Yani, binlerce şehidin katilini, bu devletin hapishanesinden çıkarıp kahraman mı yapalım?
Fesih kongresiymiş bir de! Sanki bir şirket kapatıyorlar, genel kurul topluyorlar.
Bu, terörün değil, acizliğin ilanıdır. Türk milleti aptal mı sanıyorlar?
40 yıldır kan dökenler, bir gecede “barış elçisi” olamaz.
Tarih boyunca bu topraklarda ihanet edenler hep aynı taktiği kullanmıştır:
Yenilince masaya oturup şart koşarlar.
Ama bu millet, Çanakkale’den Sakarya’ya, o masaları devirmesini iyi bilir.
Ateşkes mi, Taktik mi?
Gelelim şu ateşkes meselesine.
PKK’nın geçmişine bakın: Kaç kez “silah bıraktık” dediler, kaç kez yine dağa çıktılar?
Bu, bir soluklanma taktiği, bir zaman kazanma oyunu.
Öcalan’ın “Ortadoğu’nun demokratikleşmesi” palavrası ise tam bir maskaralık. Sanki bu örgüt, demokrasi kahramanı da biz fark etmemişiz!
Türk milleti olarak şunu unutmayalım:
Bu topraklarda barış, ancak hainin kökü kazındığında gelir. Şart koşanlar değil, devletimizin iradesi kazanır.
İlber Ortaylı’nın dediği gibi, “Tarih cahillere ders verir, ama faturasını milletler öder.”

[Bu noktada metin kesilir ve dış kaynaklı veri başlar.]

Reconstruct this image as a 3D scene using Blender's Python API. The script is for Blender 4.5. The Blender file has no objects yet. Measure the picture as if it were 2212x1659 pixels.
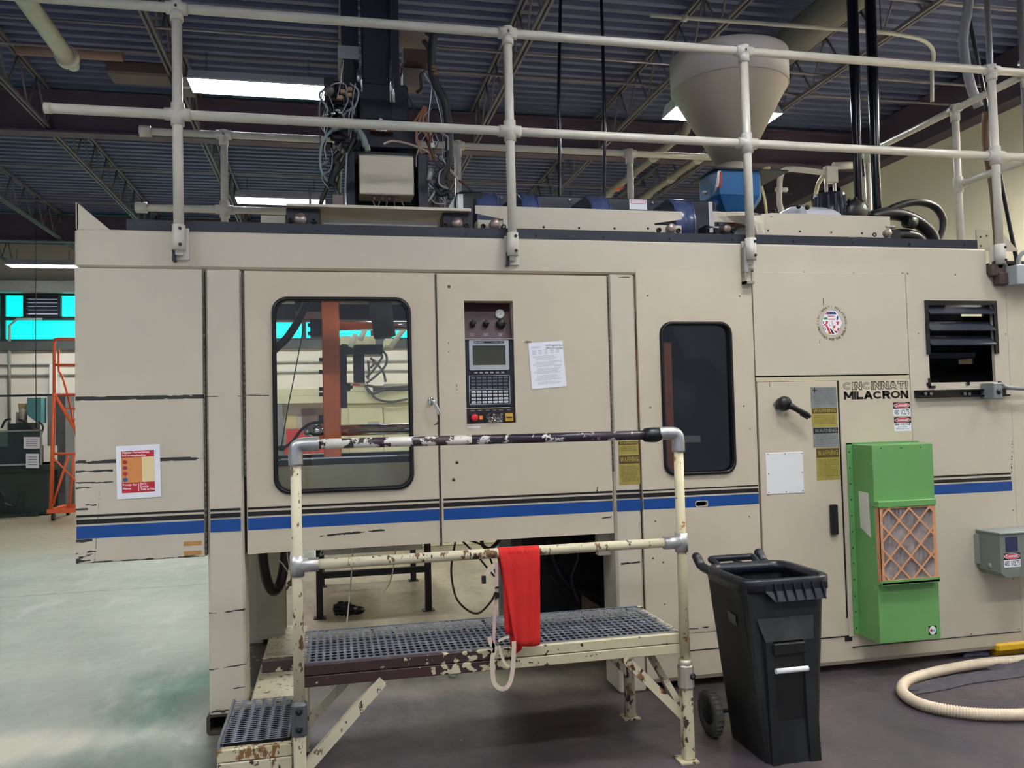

Gelecek ve Türk’ün Şüphesi
PKK’nın bu hamlesi, ne barış getirir ne huzur.
Taleplerindeki küstahlık, niyetlerinin temiz olmadığını bağırıyor.
Öcalan’ı serbest bırakmak, bu milletin vicdanına hançer saplamaktır.
Gelecek belirsiz değil, açıktır:
Türk devleti, bu oyunu bozar.
Ama dikkatli olmalıyız; çünkü hain, her zaman pusudadır.
Tarihimiz bize şunu öğretti:
İhanete karşı uyanıklık, en büyük silahtır.